The Solution: Batteries for homes, businesses, and utilities are already becoming more cost-effective for meeting short-term peak demand. And a great deal of work is being done to economically produce green hydrogen from excess solar energy to generate electricity during peak demand. The combination of a smart grid, smart homes and buildings, smart appliances, and peak-hour pricing will encourage electric vehicles to be charged, clothes to be laundered, and water to be heated during off-peak hours when energy is abundant. Electric vehicles are being developed with batteries that can function as home and grid storage, allowing for increased battery storage at no or little added cost. 


Solar Farms Displace Agriculture and Housing

It has been estimated that the average solar farm can produce 357,000 kWh per acre. This estimate will vary depending on factors such as the latitude, cloud cover, and snow cover of the area, along with the power of the collectors themselves and the distance from end use. The U.S. currently uses close to 4,000 billion kWh of electricity per year. To obtain 100% of this electricity from solar would result in covering more than 11 million acres or 17,000 square miles with solar panels — an area larger than many of our smaller states. 

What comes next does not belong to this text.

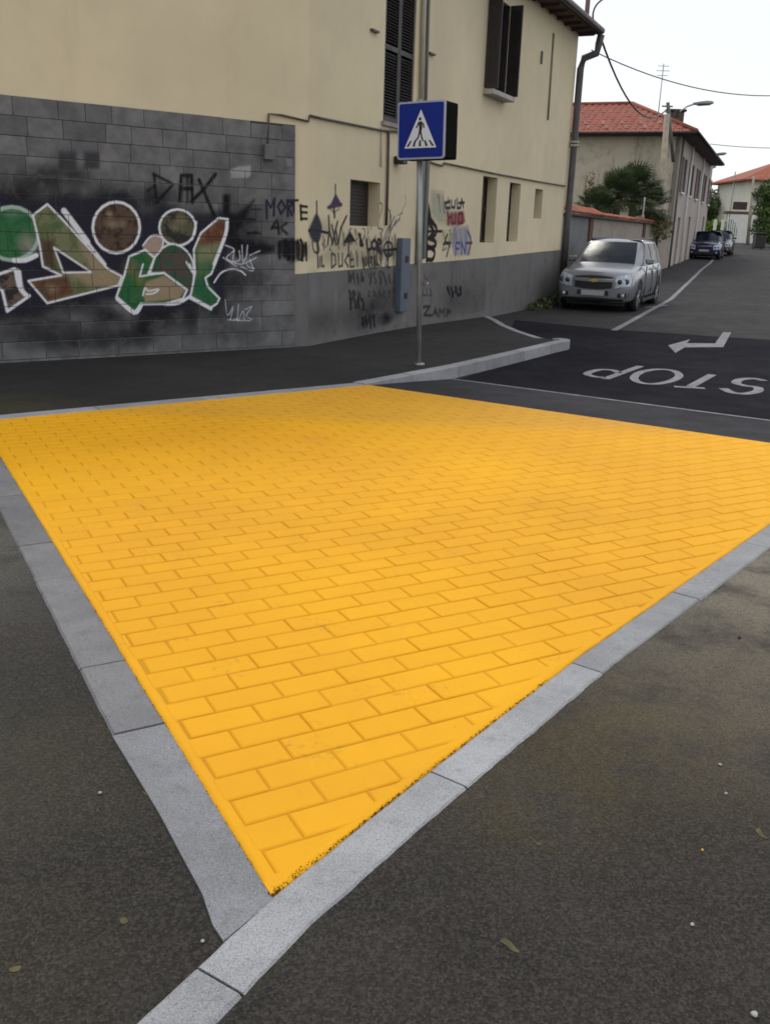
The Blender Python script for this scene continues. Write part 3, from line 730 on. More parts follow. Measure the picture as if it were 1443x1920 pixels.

The Solution: It’s not necessary to locate all solar facilities on land, particularly land that has better uses. There are 8 billion square meters of rooftops in the U.S. suitable for solar — capable of producing 1,400 terawatts of electricity — enough for 40% of U.S. current needs for electricity. There are another 9 billion square meters of parking lots that may be suitable for shading with solar collectors to produce another 40% of our electricity needs. And certain agricultural crops grow well with partial shade provided by solar collectors. Rooftop solar produces energy closer to where it is used, creating less need for long, expensive transmission lines that waste energy. The efficiency of solar panels is growing, so more electricity is being produced in a smaller area. And contributions to renewable energy from hydro and off-shore wind will further reduce the need for building out solar. Using these approaches, land use will not be a problem. 

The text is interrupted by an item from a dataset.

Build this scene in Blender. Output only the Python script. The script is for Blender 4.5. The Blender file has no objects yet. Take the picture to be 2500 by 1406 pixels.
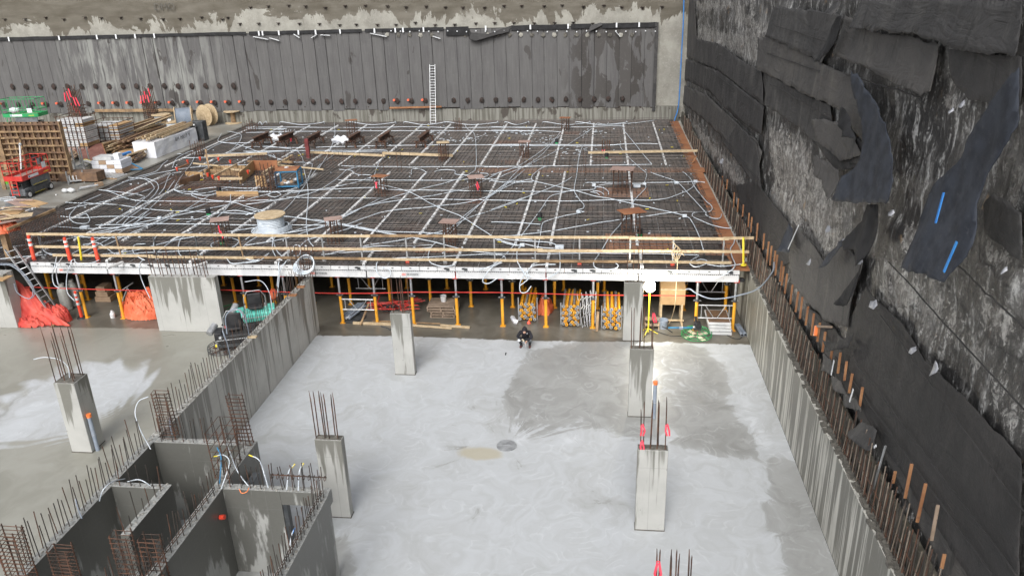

Going All Electric Will Double the Land Needed for Solar

The above estimates do not take into account the “electrify now” movement and the widespread adoption of electric vehicles, including the car, truck, bus, and public transportation fleets. In addition, green hydrogen will be produced from renewable electricity. According to a Princeton study, if we electrify everything, it is likely our electricity consumption could more than double before 2050. This would require a huge expansion of solar that could take huge swaths of land out of use for housing and agriculture. 

The Solution: If all new buildings and homes are built to zero energy or passive house standards, and existing ones get well on the path to zero energy, the electric demand from all electric homes and buildings will be drastically reduced. Rooftop solar collectors will reduce the burden on utility power. New electric vehicles may have solar collectors on their skin, too. And efficiency gains of heat pump HVAC and water heating systems will complement the gains in solar cell efficiency.


Renewable Energy Powered Future Is On the Way

While there are several serious challenges on the road to a fully renewable energy system, there is a wide array of potential solutions. Thanks to thousands of small technical innovations, the theoretical challenges of shifting to a largely solar-based, all-renewable energy-powered economy are being solved. We can all help speed up the process by creating demand for currently available products that will get us there  —  solar panels, battery storage, heat pumps, “smart” grid-aware appliances, and electric vehicles, as well as all electric zero energy or passive house homes and buildings. As demand grows, innovations will increase and prices will fall — leading to universal adoption of zero energy lifestyles. All we need to do is shine our light on the challenges.